Aim: Copy each of the entries below faithfully, setting aside any pictures.

Rows from a 3D scene dataset:
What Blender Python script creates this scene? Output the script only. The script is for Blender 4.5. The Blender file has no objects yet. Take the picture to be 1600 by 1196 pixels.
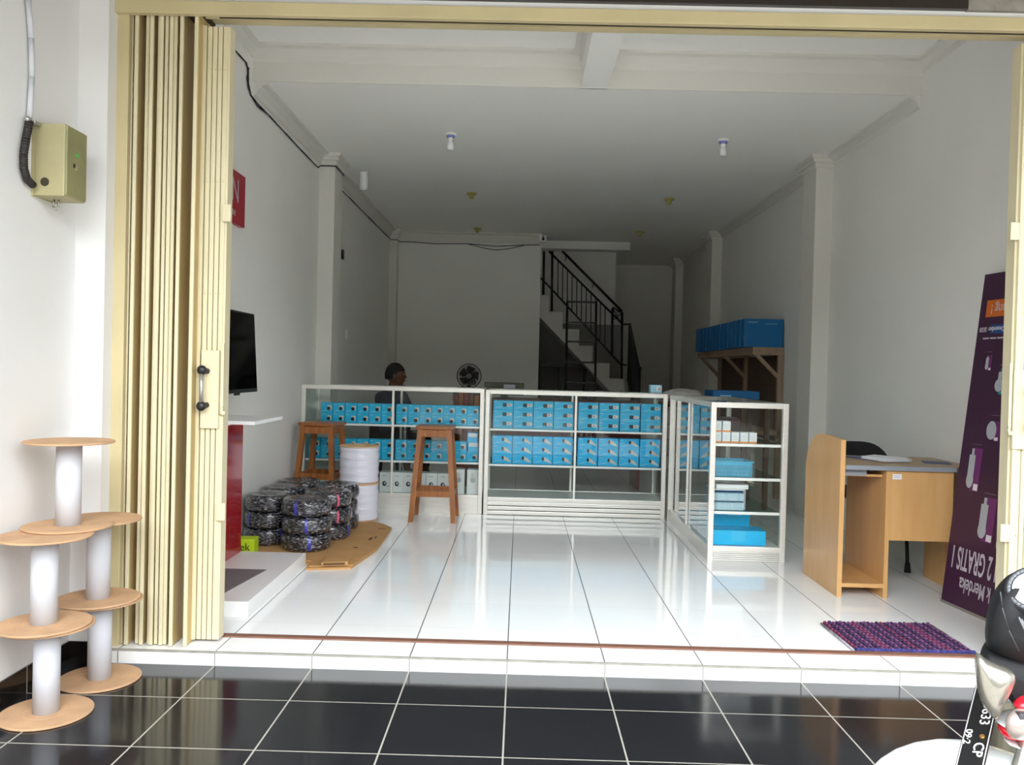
import bpy, bmesh, math, random
from mathutils import Vector, Matrix
random.seed(7)
S = bpy.context.scene
COL = S.collection
PI = math.pi
# ------------------------------------------------------------------ camera
YAW, PITCH, ROLL, CH, F = .01015, -.01427, .025, 1.18508, 1294.47
cy, sy, cp, sp, cr, sr = math.cos(YAW), math.sin(YAW), math.cos(PITCH), math.sin(PITCH), math.cos(ROLL), math.sin(ROLL)
fwd = Vector((-sy*cp, cy*cp, sp)); rgt = Vector((cy, sy, 0)); upv = rgt.cross(fwd)
r2 = cr*rgt + sr*upv; u2 = -sr*rgt + cr*upv
cd = bpy.data.cameras.new('camera'); cam = bpy.data.objects.new('camera', cd); COL.objects.link(cam)
M = Matrix((r2, u2, -fwd)).transposed().to_4x4(); M.translation = (0, 0, CH); cam.matrix_world = M
cd.sensor_fit = 'HORIZONTAL'; cd.sensor_width = 36; cd.lens = F/1600*36; cd.clip_end = 200; cd.clip_start = .02
S.camera = cam
# ------------------------------------------------------------------ sky light, exposure
W = bpy.data.worlds.new('overcast_sky'); S.world = W; W.use_nodes = True
bg = W.node_tree.nodes['Background']; bg.inputs[0].default_value = (.93, .97, 1, 1); 
_nt = W.node_tree; _tc = _nt.nodes.new('ShaderNodeTexCoord'); _dp = _nt.nodes.new('ShaderNodeVectorMath'); _dp.operation = 'DOT_PRODUCT'
_nt.links.new(_tc.outputs['Generated'], _dp.inputs[0]); _dp.inputs[1].default_value = (0, -.72, .69)
_mr = _nt.nodes.new('ShaderNodeMapRange'); _nt.links.new(_dp.outputs['Value'], _mr.inputs['Value']); _mr.interpolation_type = 'SMOOTHSTEP'   # bright veiled sky high over the street
_mr.inputs['From Min'].default_value = .2; _mr.inputs['From Max'].default_value = 1.0; _mr.inputs['To Min'].default_value = .9; _mr.inputs['To Max'].default_value = 5.4
_nt.links.new(_mr.outputs[0], bg.inputs[1])
S.view_settings.view_transform = 'Standard'; S.view_settings.look = 'None'
S.view_settings.exposure = 1.02; S.view_settings.gamma = 1
S.cycles.max_bounces = 16; S.cycles.diffuse_bounces = 12; S.cycles.glossy_bounces = 6
S.cycles.transparent_max_bounces = 24; S.cycles.transmission_bounces = 8


def px(q, ax, v):          # point of the place seen at photo pixel q on the plane axis=v (used for measuring)
    d = ((q[0]-800)/F)*r2 - ((q[1]-598)/F)*u2 + fwd
    o = Vector((0, 0, CH)); return o + d*((v-o[ax])/d[ax])


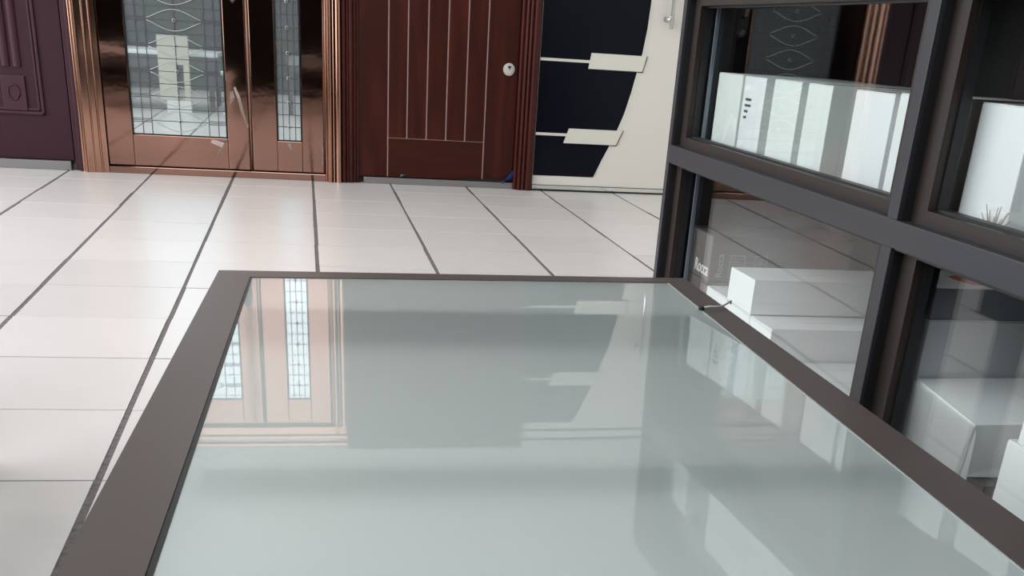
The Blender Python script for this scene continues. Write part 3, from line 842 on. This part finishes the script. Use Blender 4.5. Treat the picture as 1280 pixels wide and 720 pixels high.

Response to this exercise:
What Blender Python script creates this scene? Output the script only. The script is for Blender 4.5. The Blender file has no objects yet. Take the picture to be 1600 by 1196 pixels.
import bpy, bmesh, math, random
from mathutils import Vector, Matrix
random.seed(7)
S = bpy.context.scene
COL = S.collection
PI = math.pi
# ------------------------------------------------------------------ camera
YAW, PITCH, ROLL, CH, F = .01015, -.01427, .025, 1.18508, 1294.47
cy, sy, cp, sp, cr, sr = math.cos(YAW), math.sin(YAW), math.cos(PITCH), math.sin(PITCH), math.cos(ROLL), math.sin(ROLL)
fwd = Vector((-sy*cp, cy*cp, sp)); rgt = Vector((cy, sy, 0)); upv = rgt.cross(fwd)
r2 = cr*rgt + sr*upv; u2 = -sr*rgt + cr*upv
cd = bpy.data.cameras.new('camera'); cam = bpy.data.objects.new('camera', cd); COL.objects.link(cam)
M = Matrix((r2, u2, -fwd)).transposed().to_4x4(); M.translation = (0, 0, CH); cam.matrix_world = M
cd.sensor_fit = 'HORIZONTAL'; cd.sensor_width = 36; cd.lens = F/1600*36; cd.clip_end = 200; cd.clip_start = .02
S.camera = cam
# ------------------------------------------------------------------ sky light, exposure
W = bpy.data.worlds.new('overcast_sky'); S.world = W; W.use_nodes = True
bg = W.node_tree.nodes['Background']; bg.inputs[0].default_value = (.93, .97, 1, 1); 
_nt = W.node_tree; _tc = _nt.nodes.new('ShaderNodeTexCoord'); _dp = _nt.nodes.new('ShaderNodeVectorMath'); _dp.operation = 'DOT_PRODUCT'
_nt.links.new(_tc.outputs['Generated'], _dp.inputs[0]); _dp.inputs[1].default_value = (0, -.72, .69)
_mr = _nt.nodes.new('ShaderNodeMapRange'); _nt.links.new(_dp.outputs['Value'], _mr.inputs['Value']); _mr.interpolation_type = 'SMOOTHSTEP'   # bright veiled sky high over the street
_mr.inputs['From Min'].default_value = .2; _mr.inputs['From Max'].default_value = 1.0; _mr.inputs['To Min'].default_value = .9; _mr.inputs['To Max'].default_value = 5.4
_nt.links.new(_mr.outputs[0], bg.inputs[1])
S.view_settings.view_transform = 'Standard'; S.view_settings.look = 'None'
S.view_settings.exposure = 1.02; S.view_settings.gamma = 1
S.cycles.max_bounces = 16; S.cycles.diffuse_bounces = 12; S.cycles.glossy_bounces = 6
S.cycles.transparent_max_bounces = 24; S.cycles.transmission_bounces = 8


def px(q, ax, v):          # point of the place seen at photo pixel q on the plane axis=v (used for measuring)
    d = ((q[0]-800)/F)*r2 - ((q[1]-598)/F)*u2 + fwd
    o = Vector((0, 0, CH)); return o + d*((v-o[ax])/d[ax])


The Blender Python script for this scene continues. Write part 3, from line 842 on. This part finishes the script. Use Blender 4.5. Treat the picture as 1280 pixels wide and 720 pixels high.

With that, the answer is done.